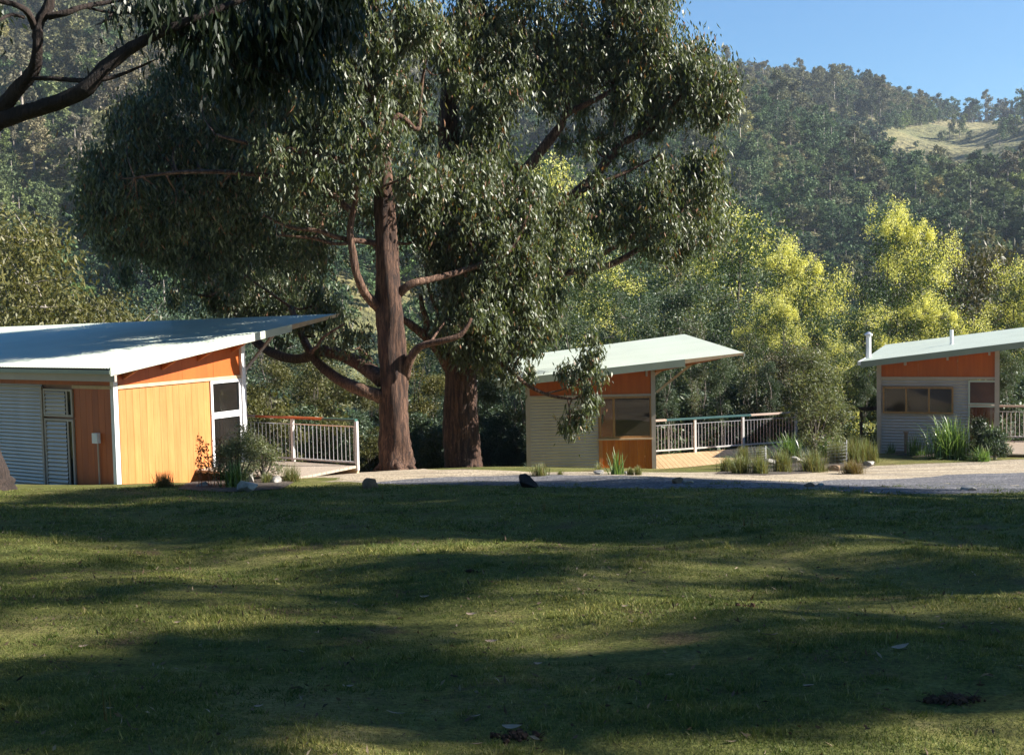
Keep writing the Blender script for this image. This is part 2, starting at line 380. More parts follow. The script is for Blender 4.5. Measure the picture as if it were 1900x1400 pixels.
# ------------------------------------------------------------------ foliage helpers
def unit(a): return a / np.maximum(np.linalg.norm(a, axis=-1, keepdims=True), 1e-6)
def leafquads(Pp, L, W, droop, g=rng, curl=.15):
    n = len(Pp); d = unit(unit(g.normal(size=(n, 3))) * (1 - droop) + np.array([0, 0, -1.]) * droop)
    s_ = unit(np.cross(d, unit(g.normal(size=(n, 3))))); nn = np.cross(d, s_)
    l = L * g.uniform(.45, 1.5, (n, 1)); wd = W * g.uniform(.7, 1.3, (n, 1))
    b = Pp; mid = b + d * l * .42 + nn * l * curl * .5; tip = b + d * l - nn * l * curl * .2
    return np.stack([b, mid - s_ * wd / 2, tip, mid + s_ * wd / 2], 1).reshape(-1, 3)
def quadidx(n): return np.arange(4 * n).reshape(n, 4)
def ellips(n, g, power=2.3):
    u = unit(g.normal(size=(n, 3))); return u * (g.random((n, 1)) ** (1 / power))
def blob_leaves(blobs, dens, g, sub=.38, gap=0):
    """blobs: (center, radii, weight). returns leaf base points, sub-clump centres per blob"""
    pts = []; subs = []
    for (c, r, wt) in blobs:
        c = np.array(c); r = np.array(r); area = (r[0] * r[2] + r[0] * r[1] + r[1] * r[2]) / 3 * math.pi
        ns = max(5, int(area * 2.8)); sc = ellips(ns, g, 3) * r * 1.08 + c
        n = int(area * dens * wt); k = g.integers(0, ns, n)
        sr = np.clip(r.min() * sub, .16, .50)
        p = sc[k] + g.normal(size=(n, 3)) * sr * np.array([.62, .62, .8]) * g.choice([.7, 1.0, 1.5], (n, 1), p=[.4, .4, .2])
        m_ = int(n * .08); p[:m_] = ellips(m_, g, 3) * r * 1.18 + c; pts.append(p); subs.append(sc)
    return np.concatenate(pts), subs

# ================================================================== TERRAIN
def grid(name, xs, ys, zf, mat, label=None, kind='structure', dz=0):
    X, Y = np.meshgrid(xs, ys); Z = zf(X, Y) + dz
    V = np.stack([X, Y, Z], -1).reshape(-1, 3); nx, ny = len(xs), len(ys)
    i = np.arange((ny - 1) * (nx - 1)); r = i // (nx - 1); c = i % (nx - 1); a = r * nx + c
    o = mesh_np(name, V, np.stack([a, a + 1, a + nx + 1, a + nx], 1), mat, smooth=True); tag(o, label, None, None, kind); return o
xs = np.concatenate([np.linspace(-70, -16, 30)[:-1], np.linspace(-16, 22, 160), np.linspace(22, 75, 30)[1:]])
ys = np.concatenate([np.linspace(-38, 2, 24)[:-1], np.linspace(2, 40, 160), np.linspace(40, 46.4, 12)[1:]])
grid('lawn', xs, ys, gz, M['lawn'], 'wide mown lawn sloping down from the camera towards the cabins')
# the valley and the hills beyond
th = np.linspace(-1.15, 1.15, 200); yy = np.concatenate([np.linspace(46, 120, 14)[:-1], np.linspace(120, 1000, 150)])
TX, YY = np.meshgrid(th, yy); XX = TX * (YY + 25)
V = np.stack([XX, YY, hz(XX, YY)], -1).reshape(-1, 3); nx = len(th)
i = np.arange((len(yy) - 1) * (nx - 1)); a = (i // (nx - 1)) * nx + i % (nx - 1)
tag(mesh_np('hillside', V, np.stack([a, a + 1, a + nx + 1, a + nx], 1), M['hill'], smooth=True), 'steep valley side rising behind the cabins', None, None, 'structure')

def strip(name, near, far, mat, dz, label, nu=90, nv=14, jit=.12, kind='structure', seed=3):
    """ground sheet between two pixel polylines (same count), laid on the terrain"""
    g = random.Random(seed)
    A = [G(*p) for p in near]; B = [G(*p) for p in far]
    def at(L, t):
        t *= len(L) - 1; i = min(int(t), len(L) - 2); return L[i].lerp(L[i + 1], t - i)
    V = []
    for a in range(nu + 1):
        p = at(A, a / nu); q = at(B, a / nu)
        ja = jit * (math.sin(a * 1.7 + seed) + math.sin(a * .63 + 2 * seed)) * .6 + g.uniform(-.5, .5) * jit
        jb = jit * (math.sin(a * 1.1 + 2 * seed) + math.sin(a * .41)) * .6 + g.uniform(-.5, .5) * jit
        for b in range(nv + 1):
            t = b / nv; x = p.x + (q.x - p.x) * t; y = p.y + (q.y - p.y) * t + ja * (1 - t) + jb * t
            V.append((x, y, float(gz(x, y)) + (dz if 0 < b < nv else .001)))
    Fq = [(a * (nv + 1) + b, (a + 1) * (nv + 1) + b, (a + 1) * (nv + 1) + b + 1, a * (nv + 1) + b + 1) for a in range(nu) for b in range(nv)]
    return tag(mesh_np(name, V, Fq, mat, smooth=True), label, None, None, kind)
strip('gravel_path', [(560, 893), (640, 894), (800, 896), (1000, 899), (1300, 903), (1500, 907), (1900, 913), (2100, 917)],
      [(575, 880), (650, 874), (800, 871), (1000, 876), (1300, 876), (1500, 868), (1900, 852), (2100, 852)], M['beige_gravel'], .012, 'beige gravel apron in front of the cabins', seed=3, jit=.08)
strip('gravel_road', [(690, 897), (800, 899), (1000, 902), (1300, 905), (1500, 908), (1900, 914), (2100, 917)],
      [(730, 893), (830, 885), (1000, 880), (1300, 889), (1500, 894), (1750, 880), (2100, 868)], M['grey_gravel'], .022, 'blue grey gravel track between the lawn and the cabins', seed=5, jit=.07)
gp = [(1660, 868), (1560, 866)]

# ================================================================== CABINS
def frame(P0, az):
    e1 = Vector((math.sin(az), math.cos(az), 0)); e2 = Vector((math.cos(az), -math.sin(az), 0))
    def L(a, o, z): return Vector((P0[0], P0[1], 0)) + e1 * a + e2 * o + Vector((0, 0, z))
    return e1, e2, L
def corrugated_wall(A, U, z0, z1, N, period=.085, amp=.008, t=.5):
    """horizontal corrugations on the vertical wall from A along U (vector), normal N"""
    mb = MB(); n = max(2, int((z1 - z0) / period * 6)); prev = None
    for i in range(n + 1):
        z = z0 + (z1 - z0) * i / n; d = amp * math.sin(2 * math.pi * (z - z0) / period)
        a = Vector((A.x, A.y, z)) + N * (d + amp + .004); b = a + U
        if prev: mb.face([prev[0], prev[1], b, a])
        prev = (a, b)
    return mb
def boards(A, U, z0f, z1f, N, bw=.19, gap=.005, th=.022):
    """vertical boards; z0f / z1f give bottom and top as functions of the distance along U"""
    mb = MB(); L = U.length; u = U.normalized(); n = max(1, round(L / bw)); w_ = L / n
    for i in range(n):
        s0 = i * w_ + gap / 2; s1 = (i + 1) * w_ - gap / 2; p = []
        for dd in (0, th):
            for (s_, zf) in ((s0, z0f), (s1, z0f), (s1, z1f), (s0, z1f)):
                q = A + u * s_ + N * dd; p.append(Vector((q.x, q.y, zf(s_))))
        mb.hexa([p[0], p[1], p[2], p[3], p[4], p[5], p[6], p[7]], rnd.random())
    return mb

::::

> PROBLEM DETAILS:
Repeat the full listing above exactly, with no pictures in the copy.

> COMPLETE ANSWER:
Keep writing the Blender script for this image. This is part 2, starting at line 380. More parts follow. The script is for Blender 4.5. Measure the picture as if it were 1900x1400 pixels.
# ------------------------------------------------------------------ foliage helpers
def unit(a): return a / np.maximum(np.linalg.norm(a, axis=-1, keepdims=True), 1e-6)
def leafquads(Pp, L, W, droop, g=rng, curl=.15):
    n = len(Pp); d = unit(unit(g.normal(size=(n, 3))) * (1 - droop) + np.array([0, 0, -1.]) * droop)
    s_ = unit(np.cross(d, unit(g.normal(size=(n, 3))))); nn = np.cross(d, s_)
    l = L * g.uniform(.45, 1.5, (n, 1)); wd = W * g.uniform(.7, 1.3, (n, 1))
    b = Pp; mid = b + d * l * .42 + nn * l * curl * .5; tip = b + d * l - nn * l * curl * .2
    return np.stack([b, mid - s_ * wd / 2, tip, mid + s_ * wd / 2], 1).reshape(-1, 3)
def quadidx(n): return np.arange(4 * n).reshape(n, 4)
def ellips(n, g, power=2.3):
    u = unit(g.normal(size=(n, 3))); return u * (g.random((n, 1)) ** (1 / power))
def blob_leaves(blobs, dens, g, sub=.38, gap=0):
    """blobs: (center, radii, weight). returns leaf base points, sub-clump centres per blob"""
    pts = []; subs = []
    for (c, r, wt) in blobs:
        c = np.array(c); r = np.array(r); area = (r[0] * r[2] + r[0] * r[1] + r[1] * r[2]) / 3 * math.pi
        ns = max(5, int(area * 2.8)); sc = ellips(ns, g, 3) * r * 1.08 + c
        n = int(area * dens * wt); k = g.integers(0, ns, n)
        sr = np.clip(r.min() * sub, .16, .50)
        p = sc[k] + g.normal(size=(n, 3)) * sr * np.array([.62, .62, .8]) * g.choice([.7, 1.0, 1.5], (n, 1), p=[.4, .4, .2])
        m_ = int(n * .08); p[:m_] = ellips(m_, g, 3) * r * 1.18 + c; pts.append(p); subs.append(sc)
    return np.concatenate(pts), subs

# ================================================================== TERRAIN
def grid(name, xs, ys, zf, mat, label=None, kind='structure', dz=0):
    X, Y = np.meshgrid(xs, ys); Z = zf(X, Y) + dz
    V = np.stack([X, Y, Z], -1).reshape(-1, 3); nx, ny = len(xs), len(ys)
    i = np.arange((ny - 1) * (nx - 1)); r = i // (nx - 1); c = i % (nx - 1); a = r * nx + c
    o = mesh_np(name, V, np.stack([a, a + 1, a + nx + 1, a + nx], 1), mat, smooth=True); tag(o, label, None, None, kind); return o
xs = np.concatenate([np.linspace(-70, -16, 30)[:-1], np.linspace(-16, 22, 160), np.linspace(22, 75, 30)[1:]])
ys = np.concatenate([np.linspace(-38, 2, 24)[:-1], np.linspace(2, 40, 160), np.linspace(40, 46.4, 12)[1:]])
grid('lawn', xs, ys, gz, M['lawn'], 'wide mown lawn sloping down from the camera towards the cabins')
# the valley and the hills beyond
th = np.linspace(-1.15, 1.15, 200); yy = np.concatenate([np.linspace(46, 120, 14)[:-1], np.linspace(120, 1000, 150)])
TX, YY = np.meshgrid(th, yy); XX = TX * (YY + 25)
V = np.stack([XX, YY, hz(XX, YY)], -1).reshape(-1, 3); nx = len(th)
i = np.arange((len(yy) - 1) * (nx - 1)); a = (i // (nx - 1)) * nx + i % (nx - 1)
tag(mesh_np('hillside', V, np.stack([a, a + 1, a + nx + 1, a + nx], 1), M['hill'], smooth=True), 'steep valley side rising behind the cabins', None, None, 'structure')

def strip(name, near, far, mat, dz, label, nu=90, nv=14, jit=.12, kind='structure', seed=3):
    """ground sheet between two pixel polylines (same count), laid on the terrain"""
    g = random.Random(seed)
    A = [G(*p) for p in near]; B = [G(*p) for p in far]
    def at(L, t):
        t *= len(L) - 1; i = min(int(t), len(L) - 2); return L[i].lerp(L[i + 1], t - i)
    V = []
    for a in range(nu + 1):
        p = at(A, a / nu); q = at(B, a / nu)
        ja = jit * (math.sin(a * 1.7 + seed) + math.sin(a * .63 + 2 * seed)) * .6 + g.uniform(-.5, .5) * jit
        jb = jit * (math.sin(a * 1.1 + 2 * seed) + math.sin(a * .41)) * .6 + g.uniform(-.5, .5) * jit
        for b in range(nv + 1):
            t = b / nv; x = p.x + (q.x - p.x) * t; y = p.y + (q.y - p.y) * t + ja * (1 - t) + jb * t
            V.append((x, y, float(gz(x, y)) + (dz if 0 < b < nv else .001)))
    Fq = [(a * (nv + 1) + b, (a + 1) * (nv + 1) + b, (a + 1) * (nv + 1) + b + 1, a * (nv + 1) + b + 1) for a in range(nu) for b in range(nv)]
    return tag(mesh_np(name, V, Fq, mat, smooth=True), label, None, None, kind)
strip('gravel_path', [(560, 893), (640, 894), (800, 896), (1000, 899), (1300, 903), (1500, 907), (1900, 913), (2100, 917)],
      [(575, 880), (650, 874), (800, 871), (1000, 876), (1300, 876), (1500, 868), (1900, 852), (2100, 852)], M['beige_gravel'], .012, 'beige gravel apron in front of the cabins', seed=3, jit=.08)
strip('gravel_road', [(690, 897), (800, 899), (1000, 902), (1300, 905), (1500, 908), (1900, 914), (2100, 917)],
      [(730, 893), (830, 885), (1000, 880), (1300, 889), (1500, 894), (1750, 880), (2100, 868)], M['grey_gravel'], .022, 'blue grey gravel track between the lawn and the cabins', seed=5, jit=.07)
gp = [(1660, 868), (1560, 866)]

# ================================================================== CABINS
def frame(P0, az):
    e1 = Vector((math.sin(az), math.cos(az), 0)); e2 = Vector((math.cos(az), -math.sin(az), 0))
    def L(a, o, z): return Vector((P0[0], P0[1], 0)) + e1 * a + e2 * o + Vector((0, 0, z))
    return e1, e2, L
def corrugated_wall(A, U, z0, z1, N, period=.085, amp=.008, t=.5):
    """horizontal corrugations on the vertical wall from A along U (vector), normal N"""
    mb = MB(); n = max(2, int((z1 - z0) / period * 6)); prev = None
    for i in range(n + 1):
        z = z0 + (z1 - z0) * i / n; d = amp * math.sin(2 * math.pi * (z - z0) / period)
        a = Vector((A.x, A.y, z)) + N * (d + amp + .004); b = a + U
        if prev: mb.face([prev[0], prev[1], b, a])
        prev = (a, b)
    return mb
def boards(A, U, z0f, z1f, N, bw=.19, gap=.005, th=.022):
    """vertical boards; z0f / z1f give bottom and top as functions of the distance along U"""
    mb = MB(); L = U.length; u = U.normalized(); n = max(1, round(L / bw)); w_ = L / n
    for i in range(n):
        s0 = i * w_ + gap / 2; s1 = (i + 1) * w_ - gap / 2; p = []
        for dd in (0, th):
            for (s_, zf) in ((s0, z0f), (s1, z0f), (s1, z1f), (s0, z1f)):
                q = A + u * s_ + N * dd; p.append(Vector((q.x, q.y, zf(s_))))
        mb.hexa([p[0], p[1], p[2], p[3], p[4], p[5], p[6], p[7]], rnd.random())
    return mb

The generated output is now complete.